Investigation of turbulent boundary layer structures using Tomographic PIV

Tomographic particle image velocimetry (TPIV) data were acquired in the logarithmic region of a zero pressure gradient turbulent boundary layer flow at friction Reynolds number \textit{Re}$_{\tau }$ = 1160. Experiments were conducted in a suction type wind tunnel seeded with olive oil particles of diameter $\sim $ 1\textit{$\mu $}m. The volume of interest was illuminated by two Nd:YAG laser beams expanded with appropriate optics into sheets of 8mm thickness in the wall-normal direction ($z)$. Images were acquired by four 2$k$ x 2$k$ pixel cameras, and correlation of reconstructed fields provided the full velocity gradient tensor in a volume of 0.7\textit{$\delta $} x 0.7\textit{$\delta $} x 0.07\textit{$\delta $}, which resolved the region $z^{+}$ = 70-150 in the log layer.

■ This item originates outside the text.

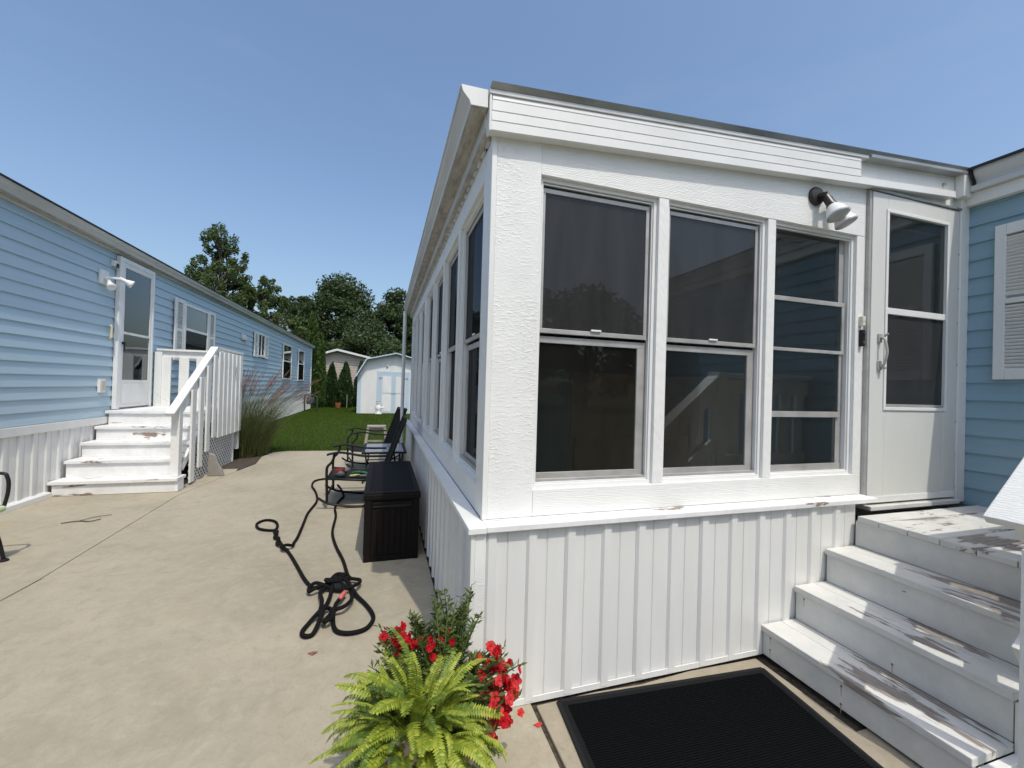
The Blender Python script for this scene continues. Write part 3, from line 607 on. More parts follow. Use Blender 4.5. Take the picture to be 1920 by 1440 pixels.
def lwindow(y0, y1, z0, z1, horiz=True, mid=.5):
    f = MB(); t = .055
    for a, b, c, d in ((y0,y0+t,z0,z1),(y1-t,y1,z0,z1),(y0+t,y1-t,z0,z0+t),(y0+t,y1-t,z1-t,z1)): f.box(XL+.012,XL+.05,a,b,c,d)
    f = f.build('window', M_trim, hl, .003)
    if horiz:
        zm = z0+(z1-z0)*mid; lbox(f,'meeting_rail',M_trim,y0+t,y1-t,zm-.025,zm+.025,.020,.044); A = [(y0+t,y1-t,z0+t,zm-.025),(y0+t,y1-t,zm+.025,z1-t)]
    else:
        ym = (y0+y1)/2; lbox(f,'meeting_stile',M_trim,ym-.03,ym+.03,z0+t,z1-t,.020,.044); A = [(y0+t,ym-.03,z0+t,z1-t),(ym+.03,y1-t,z0+t,z1-t)]
    for i, (a, b, c, d) in enumerate(A): lbox(f,'pane',M_glassl if horiz and i == 0 else M_glassd,a,b,c,d,.028,.031,0)
    lbox(f,'room_behind',M_dark,y0+t,y1-t,z0+t,z1-t,.010,.016,0)
lwindow(9.83,11.0,1.85,3.0,True,.55); lshutter(9.44,9.82,1.83,3.03); lshutter(11.01,11.39,1.83,3.03)
lwindow(14.9,15.68,2.24,3.0,False); lshutter(14.50,14.89,2.22,3.0); lshutter(15.69,16.08,2.22,3.0)
lwindow(18.35,19.9,1.55,2.99,True,.52); lwindow(21.38,22.85,1.51,2.99,True,.55)
v1 = thing('exhaust_vent', 'small white exhaust hood on the blue wall between the two shuttered windows', 'vent', (XL,13.6,2.64)); B('hood', M_gutter, v1, XL-.001,XL+.055,13.38,13.80,2.62,2.66); MB().prism([(XL-.001,2.66),(XL+.055,2.66),(XL-.001,2.80)],1,13.38,13.8).build('slope', M_gutter, v1, .003)
ou = thing('outlet_cover', 'beige electrical outlet cover low on the blue wall beside the left steps', 'outlet', (XL,7.4,1.27)); B('plate', M_trim, ou, XL-.001,XL+.030,7.335,7.465,1.255,1.45); B('lid', mat('outlet_beige',(.55,.50,.38),.5), ou, XL+.0302,XL+.040,7.36,7.44,1.285,1.42)
# neighbour's flood light
fl = thing('flood_light', 'white twin flood light on the blue wall beside the left storm door', 'flood light', (XL,7.35,2.9))
B('mounting_plate', M_trim, fl, XL-.001,XL+.03,7.27,7.46,2.80,3.0,.006)
for off, d in (((.07,.0,-.05),(.55,-.45,-.7)),((.15,.14,.02),(.8,.35,-.45))):
    o = Vector((XL+off[0],7.36+off[1],2.90+off[2])); d = Vector(d).normalized()
    MB().tube([(XL+.02,7.36,2.9),o],.018,8).build('arm', M_trim, fl); MB().lathe([(.026,-.02),(.030,.05),(.055,.12),(.062,.135),(.04,.143),(.001,.145)],o,d,18).build('bulb', M_bulb, fl, smooth=True)
db = thing('wall_sensor', 'small black and white sensor at the top corner of the left door', 'sensor', (XL,7.58,3.13)); B('case', M_trim, db, XL-.001,XL+.05,7.54,7.62,3.12,3.20,.006); B('eye', M_black, db, XL+.05,XL+.062,7.57,7.62,3.10,3.16,.004)
cbk = tag(MB().tube([(XL+.025,7.52,2.24),(XL+.04,7.53,2.22),(XL+.04,7.53,2.06),(XL+.025,7.52,2.03)],.015,8).build('cable_bracket', mat('old_ivory',(.6,.55,.36),.5), None, 0, True), 'ivory cable bracket on the blue wall left of the storm door', 'bracket')

# ------------------------------------------------------------------ white steps on the left
ls = thing('porch_steps', 'white wooden steps with a picket handrail at the light blue home', 'steps', (-3.2,7.5,0))
SX0, SX1 = XL+.03, -2.60
SY = [6.455,6.685,6.965,7.245,7.505]; SZ = [.185,.400,.595,.785,.988]
for i in range(5):
    x1 = SX1+(.06 if i == 0 else 0); ye = SY[i+1]+.03 if i < 4 else SY[i]+.14
    if i < 4: B('tread', M_peelL, ls, SX0-.02*(i == 0),x1,SY[i],ye,SZ[i]-.04,SZ[i],.004)
    B('riser', M_peelLr, ls, SX0+.01,x1-.04,SY[i]+.030,SY[i]+.052,(SZ[i-1]-.001 if i else .005),SZ[i]-.041,.002)
y = SY[4]; k = 0
while y < 8.95: B('deck_board', M_peelL, ls, SX0-.02,SX1+.01,y,min(y+.138,9.02),.948,.988+.001*(k % 2),.003); y += .141; k += 1
B('stringer', M_peelLr, ls, SX1+.02,SX1+.058,SY[0]+.03,SY[0]+.2,.005,.144)
B('landing_rim', M_white, ls, SX1-.02,SX1+.008,7.53,9.02,.80,.9475)
# side rail: posts, sloped rail, pickets
XR = -2.62
B('newel_post', M_grainz, ls, XR-.05,XR+.045,6.56,6.66,.186,1.13,.005)
B('newel_post', M_grainz, ls, XR-.05,XR+.045,8.88,8.98,.2,1.94,.005); B('newel_post', M_grainz, ls, -3.86,-3.755,8.80,8.90,.99,1.945,.005)
MB().bar((XR,6.40,1.02),(XR,7.80,2.00),.10,.04,(0,-.7,.7)).build('handrail', M_white, ls, .005); MB().bar((XR,7.775,1.995),(XR,9.06,1.985),.10,.04).build('handrail', M_white, ls, .005)
MB().bar((XR+.01,6.52,.985),(XR+.01,7.80,1.89),.038,.13,(0,-.7,.7)).build('upper_rail', M_white, ls, .003); B('upper_rail', M_white, ls, XR-.01,XR+.028,7.75,8.88,1.83,1.955)
MB().bar((XR,6.75,.26),(XR,7.75,1.05),.038,.09,(0,-.7,.7)).build('lower_rail', M_white, ls, .003)
pk = [6.93,7.19,7.44,7.685,7.90,8.10,8.30,8.50,8.70,8.90]
for k, y in enumerate(pk):
    top = min(.985+.705*(y-6.52)+.06, 1.94); bot = max(.0, .0+(y-6.93)*.75) if y < 7.7 else .54
    B('picket', M_grainz, ls, XR+.046,XR+.072,y-.065,y+.065,max(bot,.03),top,.004)
# far rail across the landing
MB().bar((-3.84,8.88,1.985),(XR,8.88,1.985),.14,.036).build('handrail', M_white, ls, .004); B('upper_rail', M_white, ls, -3.755,XR-.05,8.85,8.888,1.85,1.965)
for x in (-3.70,-3.43,-3.17,-2.90): B('picket', M_grainz, ls, x-.075,x+.075,8.825,8.8495,.99,1.87,.004)
# lattice under the landing (too fine to pick apart: one part)
la = MB(); a0, a1, b0, b1 = 6.95, 8.72, .0, .62
def clip(p, q):
    out = []
    (y0,z0),(y1,z1) = p, q; t0, t1 = 0, 1
    for num0, den, lo, hi in ((y0,y1-y0,a0,a1),(z0,z1-z0,b0,b1)):
        ta, tb = (lo-num0)/den, (hi-num0)/den; ta, tb = min(ta,tb), max(ta,tb); t0, t1 = max(t0,ta), min(t1,tb)
    return None if t1-t0 < .01 else ((y0+(y1-y0)*t0,z0+(z1-z0)*t0),(y0+(y1-y0)*t1,z0+(z1-z0)*t1))
y = a0-1
while y < a1+1:
    for s, xo in ((1,.0),(-1,.006)):
        c = clip((y,b0-.01),(y+s*1.0,b0+.99))
        if c: la.bar((XR+.012+xo,*c[0]),(XR+.012+xo,*c[1]),.005,.032,(1,0,0)) if False else la.bar((XR+.012+xo,*c[0]),(XR+.012+xo,*c[1]),.027,.005,(1,0,0))
    y += .092
la.build('lattice', M_vinyl, ls, kind='stuff'); B('void_backing', M_dark, ls, SX0,XR-.03,7.3,8.7,0,.5,0)
B('lattice_corner', M_vinyl, ls, XR-.01,XR+.03,8.70,8.74,.0,.62)
sb = MB(); rs = random.Random(3)
sb.prism([(XR+.08,0),(XR+.30,0),(XR+.27,.10),(XR+.22,.19),(XR+.17,.33),(XR+.09,.36),(XR+.078,.18)],1,7.42,7.48); tag(sb.build('stone_slab', M_stone, None, .012), 'broken grey concrete piece leaning on the white lattice of the steps', 'stone')

# ------------------------------------------------------------------ deck box
bx = thing('deck_box', 'dark brown plastic deck box standing against the porch skirting', 'deck box', (.09,4.4,0))
M_box = mat('dark_brown_plastic', (.008,.006,.0055), .6, 0, .18)
v = coords(M_box, (1,6,6)); bump(M_box, noise(M_box, v, 20, 4), .15, .003)
b0x, b1x, b0y, b1y = -.135, .335, 3.655, 5.13
B('body', M_box, bx, b0x+.018,b1x-.012,b0y+.015,b1y-.015,.01,.515,.006)
n = 7; pw = (b1x-b0x-.13)/n
for k in range(n): B('panel_board', M_box, bx, b0x+.07+k*pw+.003,b0x+.07+(k+1)*pw-.003,b0y+.006,b0y+.0148,.05,.43,.003)
B('corner_rib', M_box, bx, b0x+.014,b0x+.065,b0y+.002,b0y+.0147,.0,.515,.004); B('corner_rib', M_box, bx, b1x-.065,b1x-.010,b0y+.002,b0y+.0147,.0,.515,.004)
B('base_rim', M_box, bx, b0x+.066,b1x-.066,b0y+.004,b0y+.0147,.0,.045,.004); B('handle_recess', M_dark, bx, b0x+.075,b1x-.075,b0y+.003,b0y+.0146,.455,.475,.003); B('handle_lip', M_box, bx, b0x+.07,b1x-.07,b0y-.004,b0y+.0146,.476,.50,.004)
for k in range(12): B('side_board', M_box, bx, b0x+.008,b0x+.0178,b0y+.06+k*.115,b0y+.168+k*.115,.04,.48,.003)
lid = MB().box(b0x,b1x,b0y-.004,b1y,.516,.570).build('lid', M_box, bx, .010)
for a, b, c, d in ((b0x+.005,b1x-.005,b0y+.002,b0y+.055),(b0x+.005,b1x-.005,b1y-.055,b1y-.006),(b0x+.005,b0x+.05,b0y+.056,b1y-.056),(b1x-.05,b1x-.005,b0y+.056,b1y-.056)): B('lid_border', M_box, lid, a,b,c,d,.5702,.579,.003)
lr = MB(); y = b0y+.062
while y < b1y-.065: lr.box(b0x+.052,b1x-.052,y,y+.020,.5702,.576); y += .0285
lr.build('lid_slat', M_box, lid, kind='stuff')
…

Various vortex identification techniques, such as Galilean decomposition and iso-surfaces of two- and three-dimensional swirl, were utilized to visualize and analyze the eddy structures present in instantaneous fields. The results of the present study will be compared to results from earlier experimental studies that relied on planar PIV data only to identify vortices and vortex packets as well as from a direct numerical simulation of fully developed channel flow at comparable \textit{Re}$_{\tau }$.